Begin at the line containing "Continue the Blender" and stop at the line containing "broom('curling_broom', 'white curling"; copy those lines exactly, ends included, and nothing else.

## Input records
_ _ _ _
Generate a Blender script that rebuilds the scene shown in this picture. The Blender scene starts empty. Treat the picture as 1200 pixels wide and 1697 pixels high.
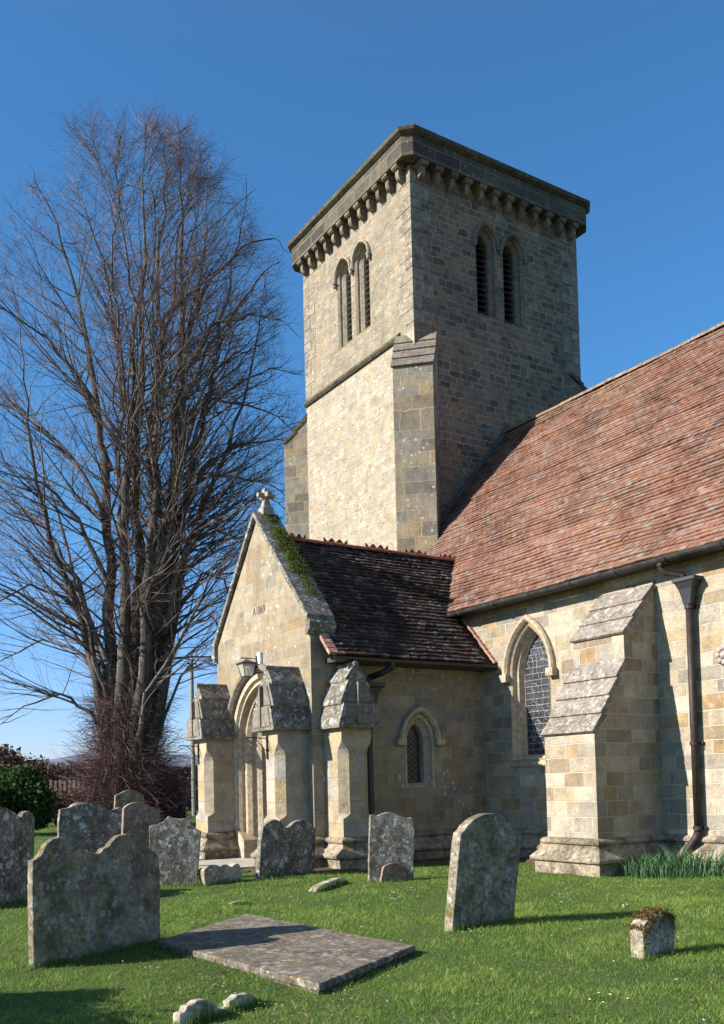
_ _ _ _
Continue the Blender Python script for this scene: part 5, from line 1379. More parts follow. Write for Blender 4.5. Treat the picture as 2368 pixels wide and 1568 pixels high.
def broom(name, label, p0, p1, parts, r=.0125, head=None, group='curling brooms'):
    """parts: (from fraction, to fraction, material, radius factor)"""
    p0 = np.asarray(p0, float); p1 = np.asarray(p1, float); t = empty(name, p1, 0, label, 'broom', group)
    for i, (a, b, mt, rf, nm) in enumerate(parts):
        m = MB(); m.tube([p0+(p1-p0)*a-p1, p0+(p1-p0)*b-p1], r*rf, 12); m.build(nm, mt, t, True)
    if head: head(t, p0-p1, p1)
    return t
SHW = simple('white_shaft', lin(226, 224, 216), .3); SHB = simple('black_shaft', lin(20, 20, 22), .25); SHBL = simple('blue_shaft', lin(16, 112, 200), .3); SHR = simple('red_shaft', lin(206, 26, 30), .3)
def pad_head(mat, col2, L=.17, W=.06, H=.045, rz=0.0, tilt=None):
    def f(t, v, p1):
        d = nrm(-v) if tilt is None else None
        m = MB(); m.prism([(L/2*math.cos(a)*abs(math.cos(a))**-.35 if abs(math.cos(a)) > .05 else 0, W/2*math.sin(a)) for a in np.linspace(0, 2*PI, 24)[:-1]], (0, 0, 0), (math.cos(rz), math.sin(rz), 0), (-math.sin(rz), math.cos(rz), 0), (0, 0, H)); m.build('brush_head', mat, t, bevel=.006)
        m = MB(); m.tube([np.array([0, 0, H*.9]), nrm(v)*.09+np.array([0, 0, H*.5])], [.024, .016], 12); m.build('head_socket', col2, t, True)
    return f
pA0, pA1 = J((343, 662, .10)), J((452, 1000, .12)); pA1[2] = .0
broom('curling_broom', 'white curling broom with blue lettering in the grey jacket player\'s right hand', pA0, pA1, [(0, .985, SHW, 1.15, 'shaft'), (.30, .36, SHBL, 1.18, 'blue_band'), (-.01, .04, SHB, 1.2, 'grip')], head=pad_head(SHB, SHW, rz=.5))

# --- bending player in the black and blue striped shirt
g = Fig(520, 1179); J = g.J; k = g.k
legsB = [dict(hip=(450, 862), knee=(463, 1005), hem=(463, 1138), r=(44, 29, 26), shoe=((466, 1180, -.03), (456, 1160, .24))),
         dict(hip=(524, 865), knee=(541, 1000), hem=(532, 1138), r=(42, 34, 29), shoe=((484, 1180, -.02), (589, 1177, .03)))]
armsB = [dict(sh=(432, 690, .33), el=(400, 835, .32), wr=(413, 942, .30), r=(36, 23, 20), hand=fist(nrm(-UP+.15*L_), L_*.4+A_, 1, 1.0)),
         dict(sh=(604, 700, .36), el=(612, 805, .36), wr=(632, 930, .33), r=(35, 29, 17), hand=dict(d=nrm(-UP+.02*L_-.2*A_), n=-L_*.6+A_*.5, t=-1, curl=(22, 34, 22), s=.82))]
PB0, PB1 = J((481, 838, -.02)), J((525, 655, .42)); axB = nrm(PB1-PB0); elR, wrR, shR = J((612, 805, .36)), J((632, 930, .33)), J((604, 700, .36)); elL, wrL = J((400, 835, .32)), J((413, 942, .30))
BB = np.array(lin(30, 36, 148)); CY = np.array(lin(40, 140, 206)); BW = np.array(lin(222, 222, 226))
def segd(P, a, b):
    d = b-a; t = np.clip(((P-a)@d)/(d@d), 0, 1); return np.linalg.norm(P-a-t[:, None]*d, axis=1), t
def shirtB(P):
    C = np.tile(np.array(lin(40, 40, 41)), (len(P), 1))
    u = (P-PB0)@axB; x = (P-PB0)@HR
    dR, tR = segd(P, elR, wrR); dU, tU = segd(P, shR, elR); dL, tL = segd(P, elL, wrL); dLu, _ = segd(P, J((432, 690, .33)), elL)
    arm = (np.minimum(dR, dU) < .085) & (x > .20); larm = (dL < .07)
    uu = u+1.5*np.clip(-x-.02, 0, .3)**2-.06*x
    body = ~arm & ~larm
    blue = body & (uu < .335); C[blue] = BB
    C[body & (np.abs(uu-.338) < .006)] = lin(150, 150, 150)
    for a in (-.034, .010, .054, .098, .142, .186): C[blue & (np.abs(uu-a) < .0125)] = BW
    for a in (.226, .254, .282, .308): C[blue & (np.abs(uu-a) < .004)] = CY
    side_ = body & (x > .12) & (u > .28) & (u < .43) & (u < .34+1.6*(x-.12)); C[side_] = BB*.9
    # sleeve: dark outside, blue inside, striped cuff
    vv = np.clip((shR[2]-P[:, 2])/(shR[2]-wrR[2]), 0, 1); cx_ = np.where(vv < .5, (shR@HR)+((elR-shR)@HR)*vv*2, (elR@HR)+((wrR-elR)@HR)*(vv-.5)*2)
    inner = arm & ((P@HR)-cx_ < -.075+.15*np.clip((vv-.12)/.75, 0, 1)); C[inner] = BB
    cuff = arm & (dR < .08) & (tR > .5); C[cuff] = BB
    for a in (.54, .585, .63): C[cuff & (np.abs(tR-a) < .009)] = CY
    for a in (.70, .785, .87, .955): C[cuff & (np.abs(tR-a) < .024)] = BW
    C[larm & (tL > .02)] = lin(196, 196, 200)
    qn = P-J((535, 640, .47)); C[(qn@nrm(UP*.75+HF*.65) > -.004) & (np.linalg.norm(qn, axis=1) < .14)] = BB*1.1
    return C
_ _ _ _
## Solution to the problem
Continue the Blender Python script for this scene: part 5, from line 1379. More parts follow. Write for Blender 4.5. Treat the picture as 2368 pixels wide and 1568 pixels high.
def broom(name, label, p0, p1, parts, r=.0125, head=None, group='curling brooms'):
    """parts: (from fraction, to fraction, material, radius factor)"""
    p0 = np.asarray(p0, float); p1 = np.asarray(p1, float); t = empty(name, p1, 0, label, 'broom', group)
    for i, (a, b, mt, rf, nm) in enumerate(parts):
        m = MB(); m.tube([p0+(p1-p0)*a-p1, p0+(p1-p0)*b-p1], r*rf, 12); m.build(nm, mt, t, True)
    if head: head(t, p0-p1, p1)
    return t
SHW = simple('white_shaft', lin(226, 224, 216), .3); SHB = simple('black_shaft', lin(20, 20, 22), .25); SHBL = simple('blue_shaft', lin(16, 112, 200), .3); SHR = simple('red_shaft', lin(206, 26, 30), .3)
def pad_head(mat, col2, L=.17, W=.06, H=.045, rz=0.0, tilt=None):
    def f(t, v, p1):
        d = nrm(-v) if tilt is None else None
        m = MB(); m.prism([(L/2*math.cos(a)*abs(math.cos(a))**-.35 if abs(math.cos(a)) > .05 else 0, W/2*math.sin(a)) for a in np.linspace(0, 2*PI, 24)[:-1]], (0, 0, 0), (math.cos(rz), math.sin(rz), 0), (-math.sin(rz), math.cos(rz), 0), (0, 0, H)); m.build('brush_head', mat, t, bevel=.006)
        m = MB(); m.tube([np.array([0, 0, H*.9]), nrm(v)*.09+np.array([0, 0, H*.5])], [.024, .016], 12); m.build('head_socket', col2, t, True)
    return f
pA0, pA1 = J((343, 662, .10)), J((452, 1000, .12)); pA1[2] = .0
broom('curling_broom', 'white curling broom with blue lettering in the grey jacket player\'s right hand', pA0, pA1, [(0, .985, SHW, 1.15, 'shaft'), (.30, .36, SHBL, 1.18, 'blue_band'), (-.01, .04, SHB, 1.2, 'grip')], head=pad_head(SHB, SHW, rz=.5))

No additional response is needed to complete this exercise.